** Exercise details **
All of the data should be repeated exactly; pictures are not part of the copy.

──────── Data segment

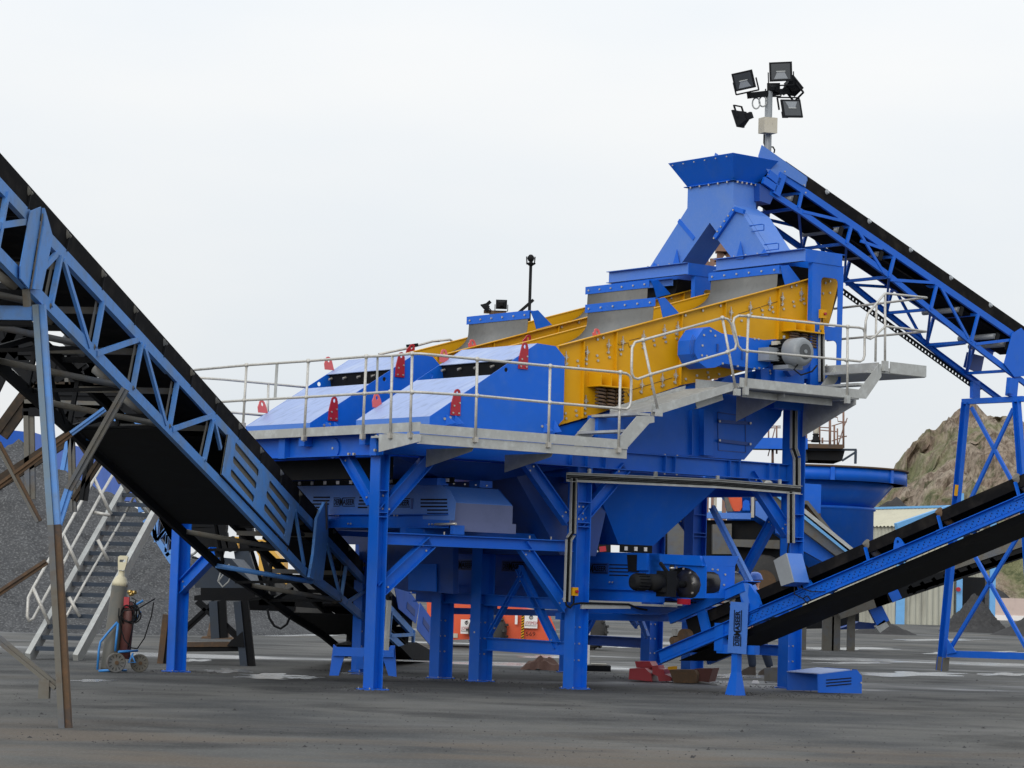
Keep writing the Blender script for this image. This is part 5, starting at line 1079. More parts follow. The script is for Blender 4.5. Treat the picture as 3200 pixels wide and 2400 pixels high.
b = nb(GALV); b.bar(up_(R5(1425, 1040), 1.2), up_(R5(1400, 1470), 1.2), .05, .06, up=U); b.build('tail_prop', lc)
# trestle of the left conveyor: leg planes
lt = thing('trestle', V((-4.2, 24.3, 0)), 'weathered foreground trestle with one long leg, under the slanting left conveyor', 'trestle')
Yl = lambda y: (lambda p: yp(p, y))
H0 = Yl(24.1); H1 = Yl(25.6)
def member(par, f, a, c, wd, dp, m1, m2=None, nm='brace'):
    A, Cc = f(a), f(c); d = (Cc-A).normalized(); x = d.cross(V((0, 1, 0))).normalized(); x = x if x.x > 0 else -x
    b = nb(m1); b.bar(A-x*wd*.25, Cc-x*wd*.25, dp, wd*.5, up=x)
    b.m(m2 or m1); b.bar(A+x*wd*.25+V((0, .02, 0)), Cc+x*wd*.25+V((0, .02, 0)), dp*.8, wd*.48, up=x)
    return b.build(nm, par)
b_ = member(lt, H0, R2(338, -130), (170, 1640), .115, .12, LEGB, BLUEL, 'leg')
b_ = member(lt, H0, (170, 1640), (205, 2280), .115, .12, GREYB, RUST, 'leg')
member(lt, H1, (392, 1215), (215, 1530), .075, .08, GREYB, GREYB); member(lt, H1, (215, 1530), (180, 1640), .08, .07, BLUEL, BLUEL)
member(lt, H1, R2(905, 770), R2(610, 985), .05, .05, BLUEL); member(lt, H1, (222, 1355), (-40, 1545), .06, .05, RUST)
member(lt, H0, R3(-60, 1060), R3(490, 1510), .07, .08, GREYB); member(lt, H1, R3(-40, 720), R3(400, 430), .06, .06, RUST)
member(lt, H1, R2(-20, 1060), C3(450, 1400), .06, .06, GREYB, RUST)
b = nb(BLUEL); A, Cc = Yl(24.4)(R1(-60, 1600)), Yl(24.4)(R1(285, 1605)); b.bar(A, Cc, .14, .14); b.m(BLK); b.bar(A-Z*.10, Cc-Z*.10, .2, .04); b.bar(A+Z*.10, Cc+Z*.10, .16, .05); b.build('cross_beam', lt)
b = nb(GREYB); c = H0(R3(385, 1530)); b.box(c, V((.05, 0, 0)), V((0, .05, 0)), Z*.09); b.build('foot_bracket', lt)
# steel jungle of the older plant behind the left conveyor
op = thing('steel_platform', V((-8, 40, 0)), 'dark rusty steel platform frame behind the left conveyor beside the stairs', 'platform frame')
J = Yl(38.0); J2 = Yl(41.0); J3 = Yl(29.0)
for nm_, f, a, c, wd, m1 in (
    ('platform_beam', J, R2(300, 590), R2(1060, 600), .20, DARKR), ('platform_beam', J, R2(300, 650), R2(1060, 660), .34, BLK), ('platform_beam', J, R2(215, 722), R2(980, 742), .12, GREYB), ('platform_beam', J, R2(200, 765), R2(1000, 790), .22, BLK),
    ('platform_beam', J, R2(640, 1005), R2(860, 1005), .14, DARKR), ('platform_beam', J, R2(160, 305), R2(900, 300), .16, BLK), ('platform_beam', J2, R2(1150, 1270), R2(1700, 1285), .14, BLK), ('platform_beam', J2, R2(1420, 1545), R2(1950, 1560), .14, BLK),
    ('platform_beam', J2, R2(1280, 1340), R2(1900, 1480), .16, GREYB), ('platform_beam', J, R2(1000, 830), R2(1330, 925), .16, BLUEL),
    ('platform_post', J, R2(520, 230), R2(455, 560), .26, BLK), ('platform_post', J, R2(580, 310), R2(600, 560), .12, GREYB), ('platform_post', J, R2(630, 340), R2(680, 560), .22, BLK),
    ('platform_post', J, R2(250, 790), (95, 1560), .15, GREYB), ('platform_post', J, R2(610, 790), R2(632, 1659), .10, GREYB), ('platform_post', J, R2(640, 860), R2(560, 1300), .13, BLUEL), ('platform_post', J, R2(775, 1180), R2(720, 1560), .12, BLK),
    ('platform_post', J2, R2(1150, 990), R2(1100, 1140), .30, DARKR), ('platform_post', J, R2(600, 790), R2(800, 1000), .38, BLK),
    ('platform_brace', J, R2(620, 1000), R2(-60, 1440), .20, DARKR), ('platform_brace', J, R2(210, 0), R2(-90, 620), .28, BLK), ('platform_brace', J, R2(300, 60), R2(30, 300), .34, BLK), ('platform_brace', J, R2(-60, 160), R2(330, 530), .26, BLK), ('platform_brace', J, R2(20, 60), R2(60, 200), .14, BLK),
    ('platform_brace', J, R2(130, 20), R2(90, 250), .20, BLK), ('platform_brace', J, R2(310, 560), R2(0, 990), .26, DARKR), ('platform_brace', J, R2(840, 0), R2(1200, 0), .1, BLK), ('platform_brace', J, R2(170, 250), R2(340, 210), .12, BLK),
    ('platform_brace', J, R2(500, 550), R2(750, 380), .10, BLK), ('platform_brace', J, R2(900, 1160), R2(640, 1560), .10, DARKR), ('platform_brace', J, R2(860, 1050), R2(1060, 1400), .13, DARKR), ('platform_brace', J2, R2(1130, 1230), R2(1370, 1040), .12, BLK),
    ('platform_brace', J2, R2(940, 1180), R2(1130, 1480), .14, GREYB), ('platform_brace', J2, R2(1180, 1000), R2(1090, 1140), .10, GALV), ('platform_brace', J, R2(650, 1020), R2(740, 1150), .05, DARKR), ('platform_brace', J, R2(800, 780), R2(950, 980), .5, BLK)):
    member(op, f, a, c, wd, .12, m1, m1, nm_)
b = nb(BLK)  # black sheets added to give the truss underside its darkness
for i in range(9):
    a = J2(R2(640+i*24, 340+i*4)); c = J2(R2(700+i*16, 560)); b.bar(a, c, .03, .05, up=V((1, 0, 0)))
b.build('ladder_cage', op); b = nb(GALV)
for i in range(7): b.bar(J2(R2(670+i*22, 350)), J2(R2(730+i*17, 580)), .03, .04, up=V((1, 0, 0)))
b.build('ladder_cage', op); b = nb(GALV)
for i in range(5): b.bar(J2(R2(1000+i*30, 1000)), J2(R2(1050+i*28, 1180)), .03, .05, up=V((1, 0, 0)))
b.build('ladder_cage', op)
b = nb(BLK)  # black sheets added to give the truss underside its darkness
b.prism([J2(p) for p in (R2(860, 1000), R2(1000, 990), R2(1500, 1400), R2(1500, 1659), R2(1380, 1600), R2(1130, 1260))], V((0, .5, 0)))
b.build('chute_plate', op); b = nb(BLK)
b.prism([J(p) for p in (R2(430, 560), R2(560, 540), R2(1020, 620), R2(1400, 930), R2(1000, 1000), R2(880, 870), R2(640, 690), R2(440, 680))], V((0, .3, 0)))
b.build('chute_plate', op)
b = nb(DARKR); b.prism([Yl(39)(p) for p in ((-30, 930), R1(0, 1450), R1(35, 1405), R1(60, 1440), R1(140, 1490), R1(200, 1540), R1(60, 1550), (-30, 965))], V((0, .4, 0))); b.build('chute_plate', op); b = nb(BLK); b.prism([Yl(39)(p) for p in ((-30, 880), R1(220, 1350), R1(280, 1560), R1(0, 1600), (-30, 980), (-30, 970), R1(210, 1550), R1(140, 1480), R1(60, 1390), (-30, 900))], V((0, .2, 0))); b.build('chute_plate', op)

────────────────

** Complete response **
Keep writing the Blender script for this image. This is part 5, starting at line 1079. More parts follow. The script is for Blender 4.5. Treat the picture as 3200 pixels wide and 2400 pixels high.
b = nb(GALV); b.bar(up_(R5(1425, 1040), 1.2), up_(R5(1400, 1470), 1.2), .05, .06, up=U); b.build('tail_prop', lc)
# trestle of the left conveyor: leg planes
lt = thing('trestle', V((-4.2, 24.3, 0)), 'weathered foreground trestle with one long leg, under the slanting left conveyor', 'trestle')
Yl = lambda y: (lambda p: yp(p, y))
H0 = Yl(24.1); H1 = Yl(25.6)
def member(par, f, a, c, wd, dp, m1, m2=None, nm='brace'):
    A, Cc = f(a), f(c); d = (Cc-A).normalized(); x = d.cross(V((0, 1, 0))).normalized(); x = x if x.x > 0 else -x
    b = nb(m1); b.bar(A-x*wd*.25, Cc-x*wd*.25, dp, wd*.5, up=x)
    b.m(m2 or m1); b.bar(A+x*wd*.25+V((0, .02, 0)), Cc+x*wd*.25+V((0, .02, 0)), dp*.8, wd*.48, up=x)
    return b.build(nm, par)
b_ = member(lt, H0, R2(338, -130), (170, 1640), .115, .12, LEGB, BLUEL, 'leg')
b_ = member(lt, H0, (170, 1640), (205, 2280), .115, .12, GREYB, RUST, 'leg')
member(lt, H1, (392, 1215), (215, 1530), .075, .08, GREYB, GREYB); member(lt, H1, (215, 1530), (180, 1640), .08, .07, BLUEL, BLUEL)
member(lt, H1, R2(905, 770), R2(610, 985), .05, .05, BLUEL); member(lt, H1, (222, 1355), (-40, 1545), .06, .05, RUST)
member(lt, H0, R3(-60, 1060), R3(490, 1510), .07, .08, GREYB); member(lt, H1, R3(-40, 720), R3(400, 430), .06, .06, RUST)
member(lt, H1, R2(-20, 1060), C3(450, 1400), .06, .06, GREYB, RUST)
b = nb(BLUEL); A, Cc = Yl(24.4)(R1(-60, 1600)), Yl(24.4)(R1(285, 1605)); b.bar(A, Cc, .14, .14); b.m(BLK); b.bar(A-Z*.10, Cc-Z*.10, .2, .04); b.bar(A+Z*.10, Cc+Z*.10, .16, .05); b.build('cross_beam', lt)
b = nb(GREYB); c = H0(R3(385, 1530)); b.box(c, V((.05, 0, 0)), V((0, .05, 0)), Z*.09); b.build('foot_bracket', lt)
# steel jungle of the older plant behind the left conveyor
op = thing('steel_platform', V((-8, 40, 0)), 'dark rusty steel platform frame behind the left conveyor beside the stairs', 'platform frame')
J = Yl(38.0); J2 = Yl(41.0); J3 = Yl(29.0)
for nm_, f, a, c, wd, m1 in (
    ('platform_beam', J, R2(300, 590), R2(1060, 600), .20, DARKR), ('platform_beam', J, R2(300, 650), R2(1060, 660), .34, BLK), ('platform_beam', J, R2(215, 722), R2(980, 742), .12, GREYB), ('platform_beam', J, R2(200, 765), R2(1000, 790), .22, BLK),
    ('platform_beam', J, R2(640, 1005), R2(860, 1005), .14, DARKR), ('platform_beam', J, R2(160, 305), R2(900, 300), .16, BLK), ('platform_beam', J2, R2(1150, 1270), R2(1700, 1285), .14, BLK), ('platform_beam', J2, R2(1420, 1545), R2(1950, 1560), .14, BLK),
    ('platform_beam', J2, R2(1280, 1340), R2(1900, 1480), .16, GREYB), ('platform_beam', J, R2(1000, 830), R2(1330, 925), .16, BLUEL),
    ('platform_post', J, R2(520, 230), R2(455, 560), .26, BLK), ('platform_post', J, R2(580, 310), R2(600, 560), .12, GREYB), ('platform_post', J, R2(630, 340), R2(680, 560), .22, BLK),
    ('platform_post', J, R2(250, 790), (95, 1560), .15, GREYB), ('platform_post', J, R2(610, 790), R2(632, 1659), .10, GREYB), ('platform_post', J, R2(640, 860), R2(560, 1300), .13, BLUEL), ('platform_post', J, R2(775, 1180), R2(720, 1560), .12, BLK),
    ('platform_post', J2, R2(1150, 990), R2(1100, 1140), .30, DARKR), ('platform_post', J, R2(600, 790), R2(800, 1000), .38, BLK),
    ('platform_brace', J, R2(620, 1000), R2(-60, 1440), .20, DARKR), ('platform_brace', J, R2(210, 0), R2(-90, 620), .28, BLK), ('platform_brace', J, R2(300, 60), R2(30, 300), .34, BLK), ('platform_brace', J, R2(-60, 160), R2(330, 530), .26, BLK), ('platform_brace', J, R2(20, 60), R2(60, 200), .14, BLK),
    ('platform_brace', J, R2(130, 20), R2(90, 250), .20, BLK), ('platform_brace', J, R2(310, 560), R2(0, 990), .26, DARKR), ('platform_brace', J, R2(840, 0), R2(1200, 0), .1, BLK), ('platform_brace', J, R2(170, 250), R2(340, 210), .12, BLK),
    ('platform_brace', J, R2(500, 550), R2(750, 380), .10, BLK), ('platform_brace', J, R2(900, 1160), R2(640, 1560), .10, DARKR), ('platform_brace', J, R2(860, 1050), R2(1060, 1400), .13, DARKR), ('platform_brace', J2, R2(1130, 1230), R2(1370, 1040), .12, BLK),
    ('platform_brace', J2, R2(940, 1180), R2(1130, 1480), .14, GREYB), ('platform_brace', J2, R2(1180, 1000), R2(1090, 1140), .10, GALV), ('platform_brace', J, R2(650, 1020), R2(740, 1150), .05, DARKR), ('platform_brace', J, R2(800, 780), R2(950, 980), .5, BLK)):
    member(op, f, a, c, wd, .12, m1, m1, nm_)
b = nb(BLK)  # black sheets added to give the truss underside its darkness
for i in range(9):
    a = J2(R2(640+i*24, 340+i*4)); c = J2(R2(700+i*16, 560)); b.bar(a, c, .03, .05, up=V((1, 0, 0)))
b.build('ladder_cage', op); b = nb(GALV)
for i in range(7): b.bar(J2(R2(670+i*22, 350)), J2(R2(730+i*17, 580)), .03, .04, up=V((1, 0, 0)))
b.build('ladder_cage', op); b = nb(GALV)
for i in range(5): b.bar(J2(R2(1000+i*30, 1000)), J2(R2(1050+i*28, 1180)), .03, .05, up=V((1, 0, 0)))
b.build('ladder_cage', op)
b = nb(BLK)  # black sheets added to give the truss underside its darkness
b.prism([J2(p) for p in (R2(860, 1000), R2(1000, 990), R2(1500, 1400), R2(1500, 1659), R2(1380, 1600), R2(1130, 1260))], V((0, .5, 0)))
b.build('chute_plate', op); b = nb(BLK)
b.prism([J(p) for p in (R2(430, 560), R2(560, 540), R2(1020, 620), R2(1400, 930), R2(1000, 1000), R2(880, 870), R2(640, 690), R2(440, 680))], V((0, .3, 0)))
b.build('chute_plate', op)
b = nb(DARKR); b.prism([Yl(39)(p) for p in ((-30, 930), R1(0, 1450), R1(35, 1405), R1(60, 1440), R1(140, 1490), R1(200, 1540), R1(60, 1550), (-30, 965))], V((0, .4, 0))); b.build('chute_plate', op); b = nb(BLK); b.prism([Yl(39)(p) for p in ((-30, 880), R1(220, 1350), R1(280, 1560), R1(0, 1600), (-30, 980), (-30, 970), R1(210, 1550), R1(140, 1480), R1(60, 1390), (-30, 900))], V((0, .2, 0))); b.build('chute_plate', op)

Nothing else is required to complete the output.